>> Begin SOURCE DATA

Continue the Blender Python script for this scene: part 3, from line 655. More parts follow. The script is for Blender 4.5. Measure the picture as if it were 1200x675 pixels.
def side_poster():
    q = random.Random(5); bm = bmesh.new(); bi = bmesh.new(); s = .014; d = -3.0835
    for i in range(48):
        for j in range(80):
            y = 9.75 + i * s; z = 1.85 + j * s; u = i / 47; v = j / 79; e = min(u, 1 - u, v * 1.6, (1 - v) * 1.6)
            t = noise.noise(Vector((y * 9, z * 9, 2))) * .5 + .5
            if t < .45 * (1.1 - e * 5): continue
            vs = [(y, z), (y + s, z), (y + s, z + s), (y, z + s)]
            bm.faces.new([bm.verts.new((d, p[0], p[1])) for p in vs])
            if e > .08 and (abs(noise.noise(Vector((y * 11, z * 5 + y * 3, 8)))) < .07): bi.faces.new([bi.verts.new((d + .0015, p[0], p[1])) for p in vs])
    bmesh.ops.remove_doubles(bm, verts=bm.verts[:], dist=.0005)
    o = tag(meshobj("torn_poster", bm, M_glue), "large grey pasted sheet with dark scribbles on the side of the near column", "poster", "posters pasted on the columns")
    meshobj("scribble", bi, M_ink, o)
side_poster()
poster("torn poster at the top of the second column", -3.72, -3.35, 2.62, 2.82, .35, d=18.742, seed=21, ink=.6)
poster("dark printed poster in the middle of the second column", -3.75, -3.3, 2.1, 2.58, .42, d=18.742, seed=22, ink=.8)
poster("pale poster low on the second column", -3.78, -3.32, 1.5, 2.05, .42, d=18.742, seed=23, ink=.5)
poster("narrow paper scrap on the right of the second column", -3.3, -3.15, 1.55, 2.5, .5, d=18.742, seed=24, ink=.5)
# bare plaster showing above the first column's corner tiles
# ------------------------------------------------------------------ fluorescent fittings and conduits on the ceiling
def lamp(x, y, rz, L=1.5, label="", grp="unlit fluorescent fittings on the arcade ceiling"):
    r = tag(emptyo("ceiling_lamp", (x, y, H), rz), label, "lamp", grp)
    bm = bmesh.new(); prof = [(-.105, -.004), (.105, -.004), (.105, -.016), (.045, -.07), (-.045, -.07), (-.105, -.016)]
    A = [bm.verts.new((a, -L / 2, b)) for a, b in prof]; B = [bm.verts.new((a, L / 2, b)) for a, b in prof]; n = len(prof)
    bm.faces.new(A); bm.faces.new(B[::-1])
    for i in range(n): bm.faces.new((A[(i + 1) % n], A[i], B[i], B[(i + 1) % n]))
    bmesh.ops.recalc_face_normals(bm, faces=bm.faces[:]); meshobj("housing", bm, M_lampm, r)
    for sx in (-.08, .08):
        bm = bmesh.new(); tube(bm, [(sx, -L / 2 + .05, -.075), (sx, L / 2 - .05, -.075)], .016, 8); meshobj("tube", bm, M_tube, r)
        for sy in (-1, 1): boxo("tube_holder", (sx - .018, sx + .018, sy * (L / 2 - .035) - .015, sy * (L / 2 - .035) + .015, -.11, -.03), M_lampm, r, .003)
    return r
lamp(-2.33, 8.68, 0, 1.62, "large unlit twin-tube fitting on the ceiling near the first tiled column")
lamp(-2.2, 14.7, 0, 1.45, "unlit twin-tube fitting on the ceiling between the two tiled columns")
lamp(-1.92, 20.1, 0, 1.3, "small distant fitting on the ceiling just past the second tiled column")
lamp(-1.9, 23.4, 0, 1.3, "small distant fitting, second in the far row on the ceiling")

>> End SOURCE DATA

DESCRIPTION OF THE TASK
Every line above should be written out again exactly as it stands.

CORRECT RESULT
Continue the Blender Python script for this scene: part 3, from line 655. More parts follow. The script is for Blender 4.5. Measure the picture as if it were 1200x675 pixels.
def side_poster():
    q = random.Random(5); bm = bmesh.new(); bi = bmesh.new(); s = .014; d = -3.0835
    for i in range(48):
        for j in range(80):
            y = 9.75 + i * s; z = 1.85 + j * s; u = i / 47; v = j / 79; e = min(u, 1 - u, v * 1.6, (1 - v) * 1.6)
            t = noise.noise(Vector((y * 9, z * 9, 2))) * .5 + .5
            if t < .45 * (1.1 - e * 5): continue
            vs = [(y, z), (y + s, z), (y + s, z + s), (y, z + s)]
            bm.faces.new([bm.verts.new((d, p[0], p[1])) for p in vs])
            if e > .08 and (abs(noise.noise(Vector((y * 11, z * 5 + y * 3, 8)))) < .07): bi.faces.new([bi.verts.new((d + .0015, p[0], p[1])) for p in vs])
    bmesh.ops.remove_doubles(bm, verts=bm.verts[:], dist=.0005)
    o = tag(meshobj("torn_poster", bm, M_glue), "large grey pasted sheet with dark scribbles on the side of the near column", "poster", "posters pasted on the columns")
    meshobj("scribble", bi, M_ink, o)
side_poster()
poster("torn poster at the top of the second column", -3.72, -3.35, 2.62, 2.82, .35, d=18.742, seed=21, ink=.6)
poster("dark printed poster in the middle of the second column", -3.75, -3.3, 2.1, 2.58, .42, d=18.742, seed=22, ink=.8)
poster("pale poster low on the second column", -3.78, -3.32, 1.5, 2.05, .42, d=18.742, seed=23, ink=.5)
poster("narrow paper scrap on the right of the second column", -3.3, -3.15, 1.55, 2.5, .5, d=18.742, seed=24, ink=.5)
# bare plaster showing above the first column's corner tiles
# ------------------------------------------------------------------ fluorescent fittings and conduits on the ceiling
def lamp(x, y, rz, L=1.5, label="", grp="unlit fluorescent fittings on the arcade ceiling"):
    r = tag(emptyo("ceiling_lamp", (x, y, H), rz), label, "lamp", grp)
    bm = bmesh.new(); prof = [(-.105, -.004), (.105, -.004), (.105, -.016), (.045, -.07), (-.045, -.07), (-.105, -.016)]
    A = [bm.verts.new((a, -L / 2, b)) for a, b in prof]; B = [bm.verts.new((a, L / 2, b)) for a, b in prof]; n = len(prof)
    bm.faces.new(A); bm.faces.new(B[::-1])
    for i in range(n): bm.faces.new((A[(i + 1) % n], A[i], B[i], B[(i + 1) % n]))
    bmesh.ops.recalc_face_normals(bm, faces=bm.faces[:]); meshobj("housing", bm, M_lampm, r)
    for sx in (-.08, .08):
        bm = bmesh.new(); tube(bm, [(sx, -L / 2 + .05, -.075), (sx, L / 2 - .05, -.075)], .016, 8); meshobj("tube", bm, M_tube, r)
        for sy in (-1, 1): boxo("tube_holder", (sx - .018, sx + .018, sy * (L / 2 - .035) - .015, sy * (L / 2 - .035) + .015, -.11, -.03), M_lampm, r, .003)
    return r
lamp(-2.33, 8.68, 0, 1.62, "large unlit twin-tube fitting on the ceiling near the first tiled column")
lamp(-2.2, 14.7, 0, 1.45, "unlit twin-tube fitting on the ceiling between the two tiled columns")
lamp(-1.92, 20.1, 0, 1.3, "small distant fitting on the ceiling just past the second tiled column")
lamp(-1.9, 23.4, 0, 1.3, "small distant fitting, second in the far row on the ceiling")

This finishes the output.